• **Provided material**:
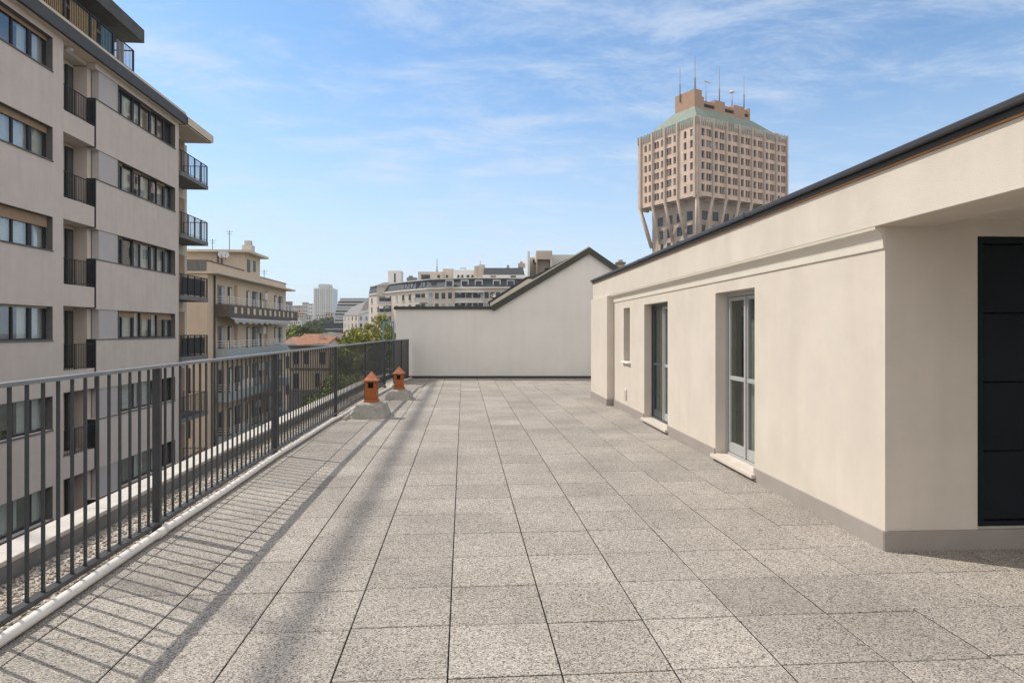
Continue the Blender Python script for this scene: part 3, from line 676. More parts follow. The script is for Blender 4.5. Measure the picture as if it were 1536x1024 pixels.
# attic storey
AX = FX - 1.35
aw = MB().box(-24, AX, Y0 + .5, 28.75, 11.80, 13.77).build('attic_wall', 'left_wall', lb)
for (a, b) in ((13, 15.2), (15.6, 18.0), (18.5, 20.6), (21.0, 23.2), (23.5, 25.6), (26.0, 27.9)):
    q = MB().box(AX + .001, AX + .05, a, b, 11.85, 13.6).build('attic_window', 'frame_dark', lb)
    for j in range(3):
        y0_ = a + .06 + (b - a - .06) * j / 3; MB().box(AX + .051, AX + .056, y0_, y0_ + (b - a) / 3 - .08, 12.0, 13.5).build('pane', 'pane_far_light' if j % 2 else 'pane_far', q)
fix_normals(MB().prism([(-11, 13.78), (0.02, 13.78), (0.02, 14.33), (-11, 14.9)], (FX - .12, Y0, 0), (1, 0, 0), (0, 28.7 - Y0, 0)).build('attic_roof', 'attic_roof', lb))
rl = MB().box(FX - .205, FX - .125, Y0 + .2, 28.6, 17.17, 17.255)  # unseen beam on posts, added to cast the second stripe on the paving
for y in (11, 16, 21, 25.8): rl.box(FX - .185, FX - .145, y - .02, y + .02, 14.325, 17.169)
rl.build('rooftop_shadow_beam', 'fascia_dark', lb)
ar = MB(); XR = FX + .14; zb, h = 11.91, .95
ar.bar((XR, Y0, zb + h), (XR, 27.3, zb + h), .045, .03); ar.bar((XR, Y0, zb + .1), (XR, 27.3, zb + .1), .025, .02); ar.bar((XR, 27.3, zb + h), (XR - 1.5, 27.3, zb + h), .045, .03)
for q in range(181):
    y = Y0 + .05 + (27.28 - Y0 - .05) * q / 180; t_ = .05 if q % 15 == 0 else .014; ar.box(XR - t_/2, XR + t_/2, y - t_/2, y + t_/2, zb, zb + h)
ar.build('attic_railing', 'frame_dark', lb)
for (a, b, m_) in ((13.0, 15.2, 'bamboo'), (16.2, 17.6, 'bamboo'), (19.6, 20.8, 'bamboo'), (21.2, 22.9, 'bamboo'), (23.1, 24.7, 'bamboo'), (25.0, 25.9, 'steel_blue'), (26.1, 26.6, 'left_panel')):
    MB().box(XR - .05, XR - .03, a, b, zb + .06, zb + h - .03).build('railing_screen', m_, lb)

# ------------------------------------------------------------------ beige balcony building
bb = thing('balcony_building', 'beige apartment house with long wrap balconies and rooftop room', 'building', (-17.2, 55, GZ))
BX = -17.2; BY0, BY1 = 44.9, 64.2
MB().box(-31, BX, BY0, BY1, GZ, 5.35).build('wall', 'beige', bb)
MB().box(-31.2, BX + .75, BY0 - .15, BY1 + .7, 5.36, 5.50).build('eave_slab', 'beige_trim', bb)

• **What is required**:
Give an exact copy of the material, leaving out every picture.

• **Solution to this problem**:
Continue the Blender Python script for this scene: part 3, from line 676. More parts follow. The script is for Blender 4.5. Measure the picture as if it were 1536x1024 pixels.
# attic storey
AX = FX - 1.35
aw = MB().box(-24, AX, Y0 + .5, 28.75, 11.80, 13.77).build('attic_wall', 'left_wall', lb)
for (a, b) in ((13, 15.2), (15.6, 18.0), (18.5, 20.6), (21.0, 23.2), (23.5, 25.6), (26.0, 27.9)):
    q = MB().box(AX + .001, AX + .05, a, b, 11.85, 13.6).build('attic_window', 'frame_dark', lb)
    for j in range(3):
        y0_ = a + .06 + (b - a - .06) * j / 3; MB().box(AX + .051, AX + .056, y0_, y0_ + (b - a) / 3 - .08, 12.0, 13.5).build('pane', 'pane_far_light' if j % 2 else 'pane_far', q)
fix_normals(MB().prism([(-11, 13.78), (0.02, 13.78), (0.02, 14.33), (-11, 14.9)], (FX - .12, Y0, 0), (1, 0, 0), (0, 28.7 - Y0, 0)).build('attic_roof', 'attic_roof', lb))
rl = MB().box(FX - .205, FX - .125, Y0 + .2, 28.6, 17.17, 17.255)  # unseen beam on posts, added to cast the second stripe on the paving
for y in (11, 16, 21, 25.8): rl.box(FX - .185, FX - .145, y - .02, y + .02, 14.325, 17.169)
rl.build('rooftop_shadow_beam', 'fascia_dark', lb)
ar = MB(); XR = FX + .14; zb, h = 11.91, .95
ar.bar((XR, Y0, zb + h), (XR, 27.3, zb + h), .045, .03); ar.bar((XR, Y0, zb + .1), (XR, 27.3, zb + .1), .025, .02); ar.bar((XR, 27.3, zb + h), (XR - 1.5, 27.3, zb + h), .045, .03)
for q in range(181):
    y = Y0 + .05 + (27.28 - Y0 - .05) * q / 180; t_ = .05 if q % 15 == 0 else .014; ar.box(XR - t_/2, XR + t_/2, y - t_/2, y + t_/2, zb, zb + h)
ar.build('attic_railing', 'frame_dark', lb)
for (a, b, m_) in ((13.0, 15.2, 'bamboo'), (16.2, 17.6, 'bamboo'), (19.6, 20.8, 'bamboo'), (21.2, 22.9, 'bamboo'), (23.1, 24.7, 'bamboo'), (25.0, 25.9, 'steel_blue'), (26.1, 26.6, 'left_panel')):
    MB().box(XR - .05, XR - .03, a, b, zb + .06, zb + h - .03).build('railing_screen', m_, lb)

# ------------------------------------------------------------------ beige balcony building
bb = thing('balcony_building', 'beige apartment house with long wrap balconies and rooftop room', 'building', (-17.2, 55, GZ))
BX = -17.2; BY0, BY1 = 44.9, 64.2
MB().box(-31, BX, BY0, BY1, GZ, 5.35).build('wall', 'beige', bb)
MB().box(-31.2, BX + .75, BY0 - .15, BY1 + .7, 5.36, 5.50).build('eave_slab', 'beige_trim', bb)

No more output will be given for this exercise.